** START OF DATASET EXTRACT **

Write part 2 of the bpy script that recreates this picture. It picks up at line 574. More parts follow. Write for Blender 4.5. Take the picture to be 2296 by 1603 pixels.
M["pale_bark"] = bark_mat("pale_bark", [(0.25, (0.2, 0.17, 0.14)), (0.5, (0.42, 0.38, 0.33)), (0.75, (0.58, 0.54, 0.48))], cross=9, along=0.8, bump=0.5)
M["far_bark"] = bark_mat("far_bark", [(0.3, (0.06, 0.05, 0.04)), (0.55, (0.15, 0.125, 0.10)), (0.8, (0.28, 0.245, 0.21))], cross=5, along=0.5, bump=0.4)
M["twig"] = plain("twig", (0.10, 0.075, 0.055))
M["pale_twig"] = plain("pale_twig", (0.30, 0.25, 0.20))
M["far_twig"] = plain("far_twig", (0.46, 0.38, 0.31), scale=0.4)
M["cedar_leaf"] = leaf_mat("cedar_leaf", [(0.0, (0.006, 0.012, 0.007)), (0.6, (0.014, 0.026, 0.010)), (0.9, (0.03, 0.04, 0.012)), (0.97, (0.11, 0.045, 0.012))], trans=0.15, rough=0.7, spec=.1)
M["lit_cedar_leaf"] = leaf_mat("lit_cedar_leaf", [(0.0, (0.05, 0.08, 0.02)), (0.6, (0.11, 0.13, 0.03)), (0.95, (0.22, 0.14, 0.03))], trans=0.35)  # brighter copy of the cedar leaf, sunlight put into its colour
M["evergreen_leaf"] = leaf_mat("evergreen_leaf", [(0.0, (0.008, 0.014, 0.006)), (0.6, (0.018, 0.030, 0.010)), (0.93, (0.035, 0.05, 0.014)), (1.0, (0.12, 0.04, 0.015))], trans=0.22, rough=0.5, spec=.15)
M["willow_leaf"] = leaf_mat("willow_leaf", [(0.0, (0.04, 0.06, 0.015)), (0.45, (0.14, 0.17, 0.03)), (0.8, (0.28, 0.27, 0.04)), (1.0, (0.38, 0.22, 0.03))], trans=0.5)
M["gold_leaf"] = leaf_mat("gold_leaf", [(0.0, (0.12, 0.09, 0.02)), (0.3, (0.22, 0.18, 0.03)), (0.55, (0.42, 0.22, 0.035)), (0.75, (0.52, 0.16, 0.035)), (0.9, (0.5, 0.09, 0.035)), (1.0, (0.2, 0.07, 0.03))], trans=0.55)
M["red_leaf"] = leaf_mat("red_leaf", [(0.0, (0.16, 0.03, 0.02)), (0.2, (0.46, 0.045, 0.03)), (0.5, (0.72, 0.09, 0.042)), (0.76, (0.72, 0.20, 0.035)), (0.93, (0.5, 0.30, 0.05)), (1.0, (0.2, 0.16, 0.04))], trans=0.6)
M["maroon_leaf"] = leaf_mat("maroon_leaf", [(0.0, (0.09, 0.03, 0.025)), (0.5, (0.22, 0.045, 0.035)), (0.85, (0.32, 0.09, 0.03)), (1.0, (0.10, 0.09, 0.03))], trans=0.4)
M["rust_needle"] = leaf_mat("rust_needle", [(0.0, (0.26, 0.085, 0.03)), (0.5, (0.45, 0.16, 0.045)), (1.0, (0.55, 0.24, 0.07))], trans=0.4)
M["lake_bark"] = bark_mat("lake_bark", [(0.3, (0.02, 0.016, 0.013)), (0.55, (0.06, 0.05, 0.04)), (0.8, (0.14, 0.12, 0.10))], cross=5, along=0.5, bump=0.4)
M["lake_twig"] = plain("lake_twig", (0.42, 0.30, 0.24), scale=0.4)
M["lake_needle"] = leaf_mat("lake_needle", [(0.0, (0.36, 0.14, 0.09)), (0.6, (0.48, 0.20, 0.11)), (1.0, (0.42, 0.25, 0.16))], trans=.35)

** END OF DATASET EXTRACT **

#### EXERCISE
Retype the portion of the data above that starts on the line with "trans=0.15, rough=0.7, spec=.1)" and finishes on the line with "0.14, 0.03))], trans=0.35)", including both of those lines.

#### REPLY TO THE TASK
M["cedar_leaf"] = leaf_mat("cedar_leaf", [(0.0, (0.006, 0.012, 0.007)), (0.6, (0.014, 0.026, 0.010)), (0.9, (0.03, 0.04, 0.012)), (0.97, (0.11, 0.045, 0.012))], trans=0.15, rough=0.7, spec=.1)
M["lit_cedar_leaf"] = leaf_mat("lit_cedar_leaf", [(0.0, (0.05, 0.08, 0.02)), (0.6, (0.11, 0.13, 0.03)), (0.95, (0.22, 0.14, 0.03))], trans=0.35)  # brighter copy of the cedar leaf, sunlight put into its colour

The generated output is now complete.